Her citation said she had provided hope, routine and safe spaces to children and communities that were devastated by the catastrophic flooding that, at its peak, closed more than 130 public schools in the Northern Rivers and inundated thousands of homes.

Mrs Wellard was convinced that a key ingredient for the community’s recovery was for all school students to be in a safe space and in a routine, which could best be provided by their school. With only 18,000 of the Northern Rivers’ 45,000 school students able to attend school in March 2020, and with her own home under threat from floodwaters, Mrs Wellard worked tirelessly to ensure that all students had a physical site at which they could continue their schooling within two weeks.

She also advocated for and secured adequate counselling services on the ground, providing face-to-face mental health support for those affected.


A man in a suit standing in front of a bush A man in a suit standing in front of a bush
Image: Building community: Auburn North Public School principal Mark Harris

Principal Mark Harris received his PSM for outstanding public service in education, in particular for driving outcomes at Auburn North Public School.

Mr Harris has been a teacher for 40 years – 20 of them as principal of Auburn. His citation described him as a bedrock in the local community, which has a high non-English speaking population, as well as within the diverse school community where he has driven links between school and home.

At Auburn North Public School, families are encouraged and supported to be partners in learning, which not only helps the students, but gives parents and carers valuable new language skills. Harmony House, a drop-in centre for parents; homework clubs for parents; and toolkits for at-home learning together are all some of the innovative ways Mr Harris has engaged the school community and overseen steadily improving student performance.

Mr Harris said he proudly shared his award with all the students, staff and parents who had been part of the Auburn North multicultural family over the past 23 years.

“We have worked tirelessly, strategically and in perfect harmony to assist our students to achieve outstanding wellbeing and learning outcomes,” he said.

“Over the past 23 years we have watched a whole generation of wonderful students graduate from our school and grow up to be happy, well-rounded adults who have assisted Australia to become a better country for all of its children and adults.”

Among the other department educators and staff honoured were:

  • Dr Robert Morgan, who was made an Officer (AO) in the General Division Of The Order Of Australia for his distinguished service to the Indigenous community, to tertiary education leadership, and in health advisory roles. Dr Morgan is a life member of the NSW Aboriginal Education Consultative Group and is a mentor to Menindee Central School.
  • Former Holroyd School principal Anne Flint was made a Member (AM) in the General Division of the Order of Australia for significant service to education, and to those with disability.
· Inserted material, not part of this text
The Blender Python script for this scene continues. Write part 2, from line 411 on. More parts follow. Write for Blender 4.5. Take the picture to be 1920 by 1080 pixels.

The Order of Australia in the General Division Medal was received by:

  • Former NSW Education district guidance officer and teacher Dr Jeanette Berman in Armidale for service to education.
  • Former Rozelle Public School principal Lynette Doppler for service to education, and to the community.
  • NSW Aboriginal Education Consultative Group member Patricia Ellis for service to the Indigenous community of the Eurobodalla Shire. Community
  • Former teacher and long-term NSW Primary School Sports Association executive Marie Kelly for service to netball, and to education
  • Former teacher Dr Coral Kemp, of Balmain for service to special needs education.
  • Saturday School of Community languages Khmer language teacher Sorathy Michell, of Greenfield, for service to the Khmer community.